Dante describe esta ruptura interior y la considera merecedora de pena:

Quando giungo davanti alla ruina quivi le strida, il compianto, il lamento; bestemmian quivi la virtú divina. Intesis che a cosí fatto tormento enno dannati i peccator carnali, che la ragion sommettono al talento. E come gli stornei ne portan l’ali nel freddo tempo a schiera larga e piena, cosí quel fíato gli spiriti mali: di qua, di là, di giù, di su li mena; nulla speranza li conforta fai, non che di posa, ma di minor pena» (Dante, Divina Comedia, Inferno, V, 37-43).

«Shakespeare has described the satisfaction of a tyrannous lust as something.
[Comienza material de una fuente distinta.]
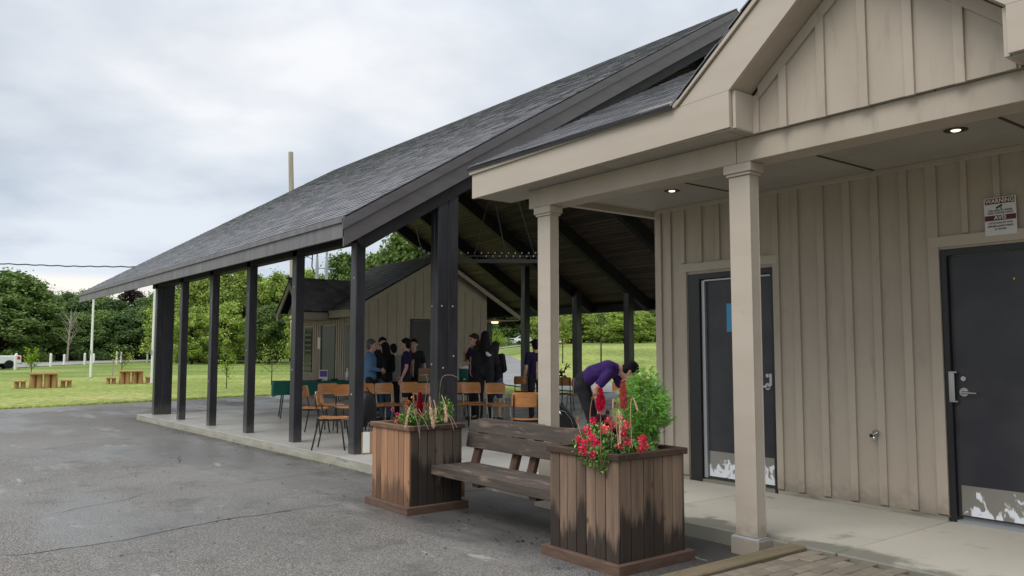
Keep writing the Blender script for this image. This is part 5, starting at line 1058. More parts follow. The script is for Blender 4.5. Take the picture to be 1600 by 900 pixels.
MB().box((-0.14, -0.10, 0), (0.14, -0.09, 0.28)).box((-0.14, 0.09, 0), (0.14, 0.10, 0.13)).box((-0.14, -0.09, 0), (-0.13, 0.09, 0.2)).box((0.13, -0.09, 0), (0.14, 0.09, 0.2)).build('carton', M['card'], t)
for k in range(3): MB().lathe([(0.03, 0), (0.04, 0.15), (0.036, 0.15), (0.03, 0.02)], 10).build('cup', M['white_plastic'], t, loc=(-0.08+0.08*k, 0, 0.005))
p = on(726, 18.1, zt2); t = thing('drink_dispenser', 'teal drink dispenser with a white lid right of the big double post', 'drink dispenser', p, facing(p, 0))
MB().lathe([(0.10, 0), (0.115, 0.02), (0.135, 0.24), (0.14, 0.27)], 20).build('tank', M['teal'], t, smooth_=True); MB().lathe([(0.145, 0.272), (0.147, 0.30), (0.11, 0.335), (0.02, 0.345)], 20).build('lid', M['white_plastic'], t, smooth_=True); MB().box((-0.02, 0.11, 0.03), (0.02, 0.17, 0.06)).build('tap', M['white_plastic'], t)
# bags
p = at(580, 11.4); p = (p.x, p.y, slabz(p.y)+0.002); t = thing('paper_bags', 'white and brown paper carrier bag on the floor beside the sixth post', 'paper bag', p, facing(p, 15))
MB().prism([(-0.10, 0), (0.12, 0), (0.12, 0.29), (-0.10, 0.29)], 'y', -0.06, 0.06).build('carrier', M['card'], t); MB().box((0.02, 0.061, 0.02), (0.115, 0.066, 0.30)).build('white_panel', M['white'], t); MB().tube([(-0.05, 0.05, 0.32), (-0.04, 0.05, 0.42), (0.04, 0.05, 0.42), (0.05, 0.05, 0.32)], 0.004, 5).build('handle', M['card'], t)
p = at(574, 11.9); p = (p.x, p.y, slabz(p.y)+0.33); t = thing('backpack', 'black backpack hung behind the sixth black post', 'backpack', p, facing(p, 40))
b_ = MB(); rows = []
for z, wx_, wy_ in ((0.0, 0.09, 0.06), (0.06, 0.13, 0.10), (0.2, 0.145, 0.115), (0.36, 0.13, 0.10), (0.46, 0.09, 0.07), (0.5, 0.03, 0.03)): rows.append([(wx_*math.copysign(abs(math.cos(a))**0.6, math.cos(a)), wy_*math.copysign(abs(math.sin(a))**0.6, math.sin(a)), z) for a in [2*PI*k/16 for k in range(16)]])
b_.add([v for r_ in rows for v in r_], [(i*16+k, i*16+(k+1) % 16, (i+1)*16+(k+1) % 16, (i+1)*16+k) for i in range(len(rows)-1) for k in range(16)]+[tuple(range(16)), tuple(5*16+k for k in range(16))]); b_.build('pack', M['bag'], t, smooth_=True)
MB().tube([(-0.05, -0.09, 0.45), (-0.09, -0.14, 0.3), (-0.06, -0.11, 0.1)], 0.012, 6).build('strap', M['bag'], t); MB().tube([(0.05, -0.09, 0.45), (0.09, -0.14, 0.3), (0.06, -0.11, 0.1)], 0.012, 6).build('strap', M['bag'], t); MB().tube([(-0.04, 0, 0.49), (0, 0, 0.56), (0.04, 0, 0.49)], 0.008, 6).build('handle', M['bag'], t)
p = at(882, 11.2); p = (p.x, p.y, 0.0); t = thing('black_case', 'tall rounded black instrument bag standing on the floor beside the farther column', 'bag', p, facing(p, 10))
b_ = MB(); b_.prism([(0.20, 0), (-0.19, 0), (-0.185, 0.12), (-0.155, 0.40), (-0.10, 0.52), (0.0, 0.63), (0.08, 0.70), (0.17, 0.68), (0.20, 0.55)], 'y', -0.11, 0.11); b_.build('case', M['bag'], t, bevel=0.03)
MB().tube([(0.13, 0.113, 0.60), (0.02, 0.12, 0.58), (-0.07, 0.115, 0.47), (-0.12, 0.112, 0.3)], 0.003, 5).build('zip', M['tube_pale'], t); MB().tube([(0.12, 0.10, 0.62), (0.09, 0.16, 0.56), (0.06, 0.10, 0.53)], 0.010, 6).build('handle', M['alu'], t); MB().box((-0.155, 0.111, 0.38), (0.19, 0.117, 0.395)).build('seam', M['tube_dark'], t)
p = at(878, 17.5); p = (p.x, p.y, slabz(p.y)); t = thing('music_stand', 'black spiky folding stand rising above the chairs right of the farther column', 'stand', p, facing(p, 0))
MB().tube([(0, 0, 0.3), (0, 0, 1.02)], 0.012, 6).build('shaft', M['wire'], t)
for k in range(3): a = k*2.1; MB().tube([(0, 0, 0.35), (0.25*math.cos(a), 0.25*math.sin(a), 0)], 0.009, 5).build('leg', M['wire'], t)
for (a, b) in (((k_(p)[0], k_(p)[1], k_(p)[2]) , (k_(q)[0], k_(q)[1], k_(q)[2])) for k_ in [lambda v: (-v[0], v[1], v[2]-0.06)] for (p, q) in (((-0.06, 0, 0.95), (0.16, 0, 1.20)), ((-0.1, 0.02, 1.08), (0.06, 0, 0.92)), ((0.06, 0, 1.10), (0.11, 0, 1.24)), ((0.11, 0, 1.16), (0.18, 0.02, 1.14)), ((-0.1, 0, 0.98), (0.10, 0.02, 0.93)), ((-0.08, 0, 1.02), (0.0, 0, 1.12)), ((0.0, 0, 1.0), (-0.1, 0, 0.9)), ((0.05, 0, 0.98), (0.12, 0, 0.90)))): MB().tube([a, b], [0.016, 0.010], 5).build('arm', M['wire'], t)
MB().lathe([(0.055, 0), (0.06, 0.02), (0.055, 0.04)], 12).build('hub', M['wire'], t, loc=(-0.01, 0, 0.96))

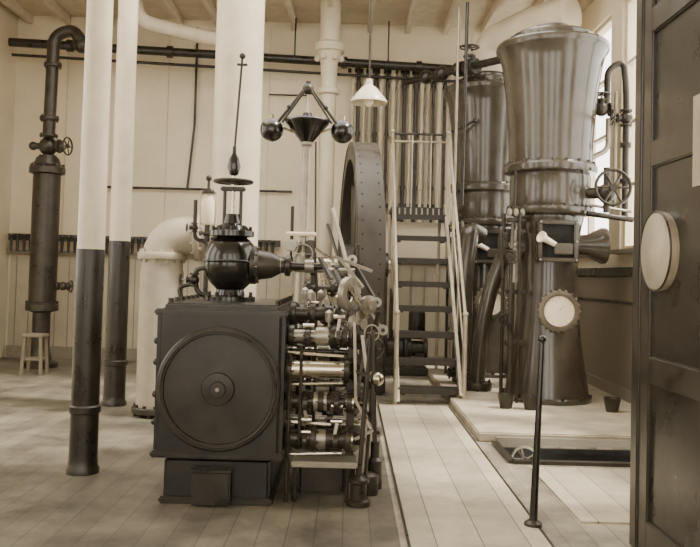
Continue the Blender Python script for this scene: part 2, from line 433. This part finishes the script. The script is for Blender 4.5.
for yy, zz in ((5.0, .8), (5.0, .37), (5.5, .58)):
    for s in (-1, 1): b.cyl((-.37, yy, zz+s*.1), (-.02, yy, zz+s*.085), .011, STEEL, seg=8)
b.bar((.03, 5.08, 1.16), (.03, 5.08, .26), .05, .05, IRON); b.bar((.05, 5.5, 1.16), (.05, 5.5, 0), .05, .05, IRON)
b.bar((.03, 5.04, 1.15), (.05, 5.54, 1.15), .04, .04, IRON)
for z in (1.0, .8, .6, .37): b.lathe([(0, 0), (.075, 0), (.08, .01), (.08, .03), (.04, .035), (.035, .07), (0, .07)], (.04, 5.05, z), (.85, -.5, 0), IRON, 24)
for z in (1.0, .8, .6, .37): b.cyl((.09, 5.01, z), (.12, 4.995, z), .02, STEEL)
for i, (yy, zz, a) in enumerate(((5.0, 1.0, 50), (4.96, .6, -35), (4.96, .37, 40), (5.3, .86, -60), (5.35, .58, 70), (5.6, 1.1, 60), (5.9, .95, 20), (5.3, .38, -50))):
    for xx in (-.26, -.07):
        a2 = math.radians(a + (25 if xx > -.2 else -20)); L = .13
        p1 = (xx, yy - .02, zz); p2 = (xx+.02, yy-.02+L*math.cos(a2)*.3, zz+L*math.sin(a2))
        b.bar(p1, p2, .026, .02, (IRON, LIGHTM)[(i+(xx > -.2)) % 2], .003)
        b.cyl((xx-.02, p2[1], p2[2]), (xx+.05, p2[1], p2[2]), .016, STEEL, seg=10)
        b.lathe([(0, 0), (.045, 0), (.045, .025), (0, .025)], p1, X, IRON, 18)
b.lathe([(.05, 0), (.105, 0), (.11, .01), (.11, .03), (.105, .04), (.05, .04)], (-.02, 5.1, 1.27), (.9, -.5, 0), LIGHTM, 32, closed=True)
b.hwheel((-.01, 5.08, 1.27), (.9, -.5, 0), .06, STEEL, 4, .012)
b.lathe([(0, 0), (.085, 0), (.085, .03), (.03, .035), (.03, .06), (0, .06)], (.05, 5.1, 1.08), (.8, -.6, 0), LIGHTM)
b.lathe([(0, 0), (.06, 0), (.06, .03), (.03, .035), (.03, .06), (0, .06)], (.12, 5.2, 1.2), (.6, -.8, 0), LIGHTM)
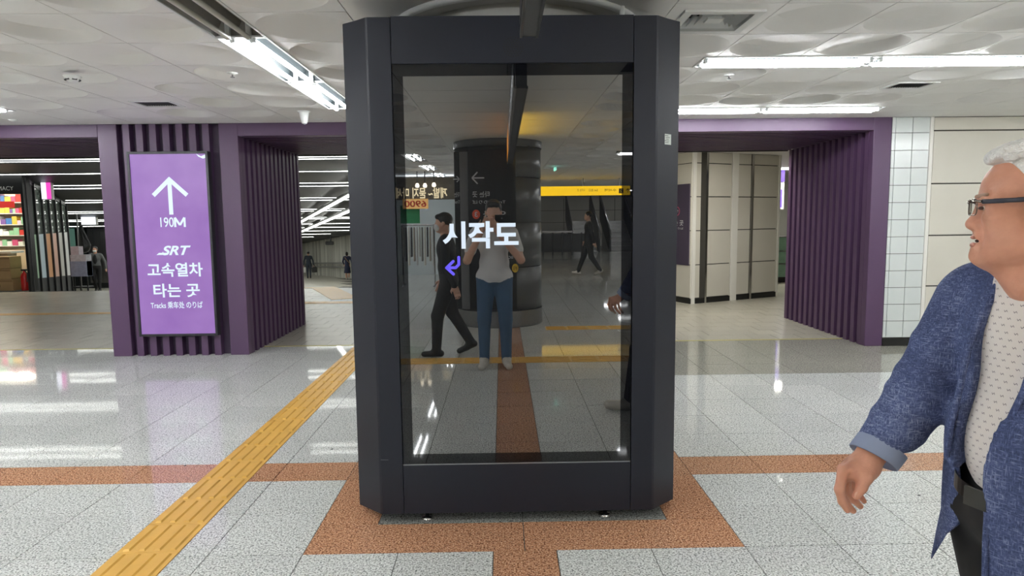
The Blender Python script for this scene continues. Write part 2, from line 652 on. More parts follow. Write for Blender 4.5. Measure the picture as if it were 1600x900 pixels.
# the hall goes on behind the camera
far = MB(); farb = MB()
yy = yl[0]
while yy > HALL_Y0:
    y0 = max(yy - 0.45, HALL_Y0)
    for i in range(len(xl) - 1):
        (farb if abs((xl[i] + xl[i + 1]) / 2 - (CEN[0] + CEN[1]) / 2) < 0.05 else far).quad(
            (xl[i] + .003, y0 + .003, 0), (xl[i + 1] - .003, y0 + .003, 0), (xl[i + 1] - .003, yy - .003, 0), (xl[i] + .003, yy - .003, 0))
    yy -= 0.45
rest.setdefault(M_GRAN, MB())
rest[M_GRAN].add(far.v, far.f)
rest[M_GRAN_BROWN].add(farb.v, farb.f) if M_GRAN_BROWN in rest else rest.setdefault(M_GRAN_BROWN, farb)
for m, b_ in rest.items():
    o = b_.build('floor_tile_field', m, floor_o)
    o['kind'] = 'stuff'

# tactile guide strips
tt = MB().box(-0.149, 0.149, -0.149, 0.149, -0.02, 0.002)
for k in range(4):
    xb = -0.109 + 0.0727 * k
    tt.add([(xb - .017, -.135, .002), (xb + .017, -.135, .002), (xb + .017, .135, .002), (xb - .017, .135, .002),
            (xb - .010, -.125, .009), (xb + .010, -.125, .009), (xb + .010, .125, .009), (xb - .010, .125, .009)],
           [(4, 5, 6, 7), (0, 1, 5, 4), (1, 2, 6, 5), (2, 3, 7, 6), (3, 0, 4, 7)])
tt_me = tt.mesh('tactile_tile')
tt_me.materials.append(M_TACTILE)
strip = thing('tactile_strip', 'long straight yellow tactile guide strip crossing the floor beside the kiosk', 'tactile paving', (GX + 0.15, 0, 0))
ty0 = fl(182, 865).y
for k in range(-3, 18):
    yc = ty0 + 0.15 + 0.3 * k
    if yc + 0.15 > HALL_Y1:
        break
    obj('tactile_tile', tt_me, None, strip, (0, yc, 0), world=False)
strip2 = thing('tactile_strip', 'yellow tactile guide strip mirrored in the screen behind the photographer', 'tactile paving', (0, -0.62, 0))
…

Past reason hunted and, no sooner had, past reason hated» (C. S. Lewis, The Four Loves, New York, 1960. Harcourt, Brace, pág. 28).

(2) El análisis filosófico confirma el significado de la expresión ho blépon («el que mira» o ,«todo el que mira»: Mt 5, 28).

«Si blépo de Mt 5, 28 tiene el valor de percepción interna, equivalente a ‘pienso, fijo la atención, observo’, resulta severa y más elevada la enseñanza evangélica respecto a a las relaciones interpersonales de los discípulos de Cristo.

Según Jesús, no es necesaria siquiera una mirada lujuriosa para convertir en adúltera a una persona. Basta incluso un pensamiento del corazón» M. Adinolfi, «Il desiderio della donna in Matteo 5, 28», in: Fondamenti biblici della teología morale - Atti della XXII Settimana Biblica Italiana, Brescia, 1973, Paideia, pág. 279).